Este estudo tem por objetivo analisar a cadeia de carne bovina de corte no Brasil e determinar, empiricamente, se há poder de mercado na relação comercial entre produtores rurais e frigoríficos. Há tempos se diz que a indústria frigorífica exerce poder de mercado sobre os produtores de gado de corte. No entanto, poucos trabalhos no Brasil procuraram analisar esta questão de modo rigoroso. Este trabalho procura se juntar a este restrito grupo para tentar analisar esta relação de maneira científica.

Com esse objetivo, dividimos nosso estudo em duas partes. Primeiramente, analisamos a evolução e a estrutura dos dois elos da cadeia de produção de carne bovina que nos interessa – a relação entre produtor rural e frigoríficos. Em seguida, testamos econometricamente a existência de poder de mercado. A conclusão que tiramos da primeira parte é direta: os produtores rurais são muitos e distribuídos pelos principais estados produtores, enquanto que os frigoríficos são grandes e poucos, e concentram suas plantas nestes estados e em São Paulo, principal centro consumidor. Isso sustenta a hipótese de que a indústria tem a estrutura de um oligopsônio, e que portanto tem potencial para exercer poder de mercado sobre os consumidores. Essa observação nos leva a segunda parte do trabalho – o teste econométrico.

Usando dados mensais por um período de 21 anos, estimamos um modelo similar ao usado em Perekhozhuk et al. (2009) que busca estimar o parâmetro de conduta que descreve as relações deste mercado. Os resultados mostram forte evidência de poder de mercado.

Este trabalho está dividido em três seções, além desta introdução. A primeira descreverá a cadeia de produção da carne bovina e a evolução do mercado de carne nacional ao longo dos anos, além de relatar a estrutura da indústria de carne e o funcionamento de suas relações comerciais.

A segunda seção analisará a relação entre produtores rurais e frigoríficos, testando empiricamente se há evidências de que existe poder de mercado e de práticas anticompetitivas por parte dos frigoríficos.
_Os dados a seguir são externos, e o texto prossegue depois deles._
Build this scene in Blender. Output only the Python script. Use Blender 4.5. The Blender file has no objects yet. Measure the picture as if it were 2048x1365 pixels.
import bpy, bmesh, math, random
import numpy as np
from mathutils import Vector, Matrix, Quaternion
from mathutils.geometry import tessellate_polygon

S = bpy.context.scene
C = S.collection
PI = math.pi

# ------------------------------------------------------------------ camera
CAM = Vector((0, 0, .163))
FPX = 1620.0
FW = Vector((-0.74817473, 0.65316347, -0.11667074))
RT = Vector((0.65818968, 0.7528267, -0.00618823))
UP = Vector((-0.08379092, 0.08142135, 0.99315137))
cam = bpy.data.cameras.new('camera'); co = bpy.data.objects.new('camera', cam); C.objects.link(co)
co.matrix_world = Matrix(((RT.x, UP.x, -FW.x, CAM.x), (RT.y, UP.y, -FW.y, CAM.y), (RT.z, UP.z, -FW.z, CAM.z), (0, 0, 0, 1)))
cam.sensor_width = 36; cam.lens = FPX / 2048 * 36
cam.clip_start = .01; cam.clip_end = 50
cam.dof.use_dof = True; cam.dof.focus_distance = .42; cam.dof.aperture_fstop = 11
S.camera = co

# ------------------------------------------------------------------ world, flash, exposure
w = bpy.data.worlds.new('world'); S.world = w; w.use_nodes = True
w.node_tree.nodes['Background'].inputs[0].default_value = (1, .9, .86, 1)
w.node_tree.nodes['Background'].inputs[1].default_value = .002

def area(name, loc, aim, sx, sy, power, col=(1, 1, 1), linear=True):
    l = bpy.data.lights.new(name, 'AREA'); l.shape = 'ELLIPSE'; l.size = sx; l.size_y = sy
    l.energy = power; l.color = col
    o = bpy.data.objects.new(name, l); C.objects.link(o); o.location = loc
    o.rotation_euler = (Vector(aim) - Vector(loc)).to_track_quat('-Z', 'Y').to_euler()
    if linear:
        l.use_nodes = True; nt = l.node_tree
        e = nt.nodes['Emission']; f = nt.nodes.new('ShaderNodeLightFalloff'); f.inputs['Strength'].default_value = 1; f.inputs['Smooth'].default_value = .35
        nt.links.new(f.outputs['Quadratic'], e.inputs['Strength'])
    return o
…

A terceira e última parte conclui.

1 – PRODUTORES RUAIS E FRIGORÍFICOS

O Mercado de carne bovina no Brasil passou por algumas importantes mudanças ao longo de três décadas: Em 1980, o Brasil já detinha o quarto maior rebanho bovino do mundo, com aproximadamente 90 milhões de reses, sendo superado pela antiga URSS, Índia e Estados Unidos (HUITT, 1981). Em 1990 estava em segunda lugar, com cerca de 150 milhões de reses (FNP Consultoria) e em 2009, continua listado como o segundo maior rebanho, com aproximadamente 200 milhões de reses, perdendo apenas para a Índia (JBS)2. A mesma evolução aconteceu com as exportações: em 1980 o Brasil era um dos países que menos exportava carne bovina devido a problemas sanitários (febre aftosa, cisticercose, brucelose, tuberculose) e desastres ecológicos (HUITT, 1981); em 2004, no entanto, tornou-se o maior exportador mundial (USDA, 2007), posição essa mantida até hoje devido a melhoria na qualidade da carne.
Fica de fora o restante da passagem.